Like bees to flowers, media companies are flocking to the Hispanic market in anticipation that census
data is going to show as many as 50 million Latinos in the U.S. population. The latest entry is Fox News Latino, a website that will go live early Tuesday morning.
Not a breaking-news site -- "We won't be refreshing the content every 10 seconds," says manager Francisco Cortes -- Fox News Latino will focus on longer features and analyses of news of particular interest to Hispanics. Among the stories it will cover this week: whether the political controversy over immigration will mobilize Latin voters next month. A campaign announced last week by entertainer Ricky Martin to garner Hispanic support for gay and lesbian rights. A look at the problems of Latino Muslims in the United States.
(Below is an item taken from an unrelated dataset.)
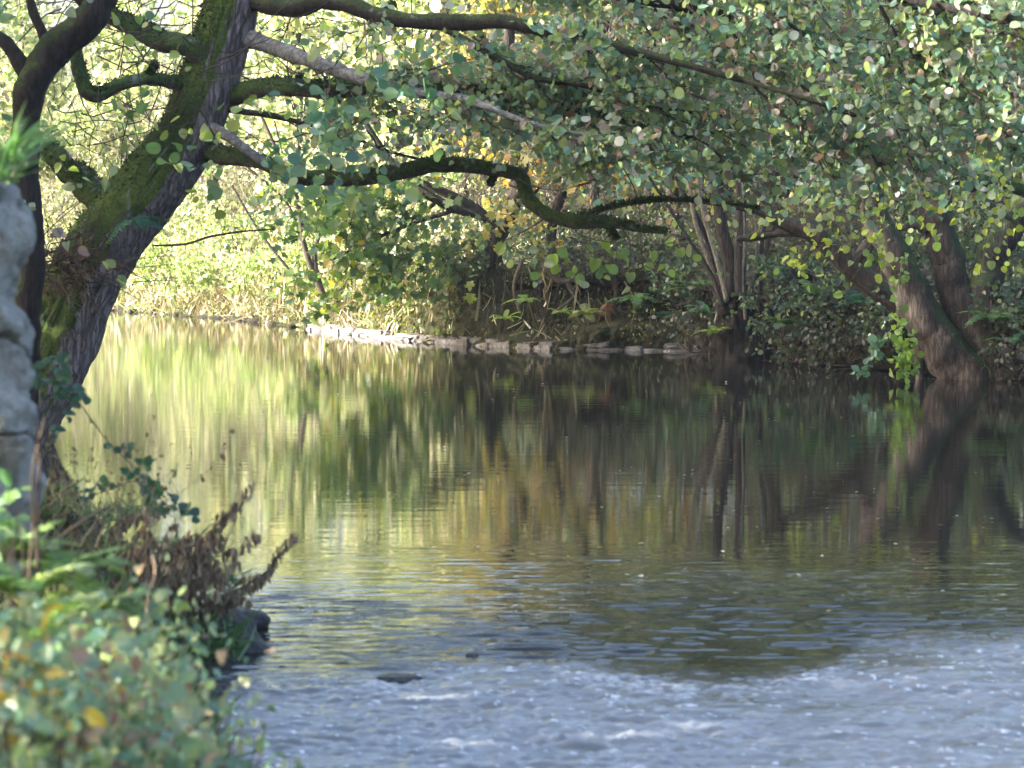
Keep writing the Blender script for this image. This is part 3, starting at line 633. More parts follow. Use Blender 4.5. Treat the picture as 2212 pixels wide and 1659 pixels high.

"We'll also have a story on how the Spanish-language skills of third- and fourth-generation Latinos decline so severely," says Cortes, 34, whose mother is from Puerto Rico. "That one really hits home for me. My own son will not speak Spanish. If I speak it to him in front of his friends, he acts embarrassed."
Cortes' son, though, won't have any problem reading the website: Though a portion of the site will be in Spanish, Fox News Latino will be mostly written in English. "We're trying to reach the second and third generations of U.S. Latinos," says managing editor Alberto Vourvoulias-Bush, who grew up in Guatemala before getting undergraduate and graduate degrees from Ivy League schools. "We're aiming at Latinos whose first language is English, who inform themselves in English, who are deeply American, but share some of the cultural sensibilities of their parents or grandparents."
It's an audience that Fox News Latino bosses firmly believe is underserved. While the Internet is dotted with news and lifestyle sites aimed at U.S. Hispanics -- Univision, Telemundo, CNN and AOL are all major players in the market -- they're mostly in Spanish.
"Right now there's no exact competition for us," says Cortes. "No one else is targeting U.S. Latinos in English on-line, and we think it's a huge audience.'
What Fox News Latino isn't: a precursor to a Spanish-language television version of Fox News. Not yet, anyway. "That's nowhere in sight," says Cortes. "Though, trust me, it's in the back of my mind."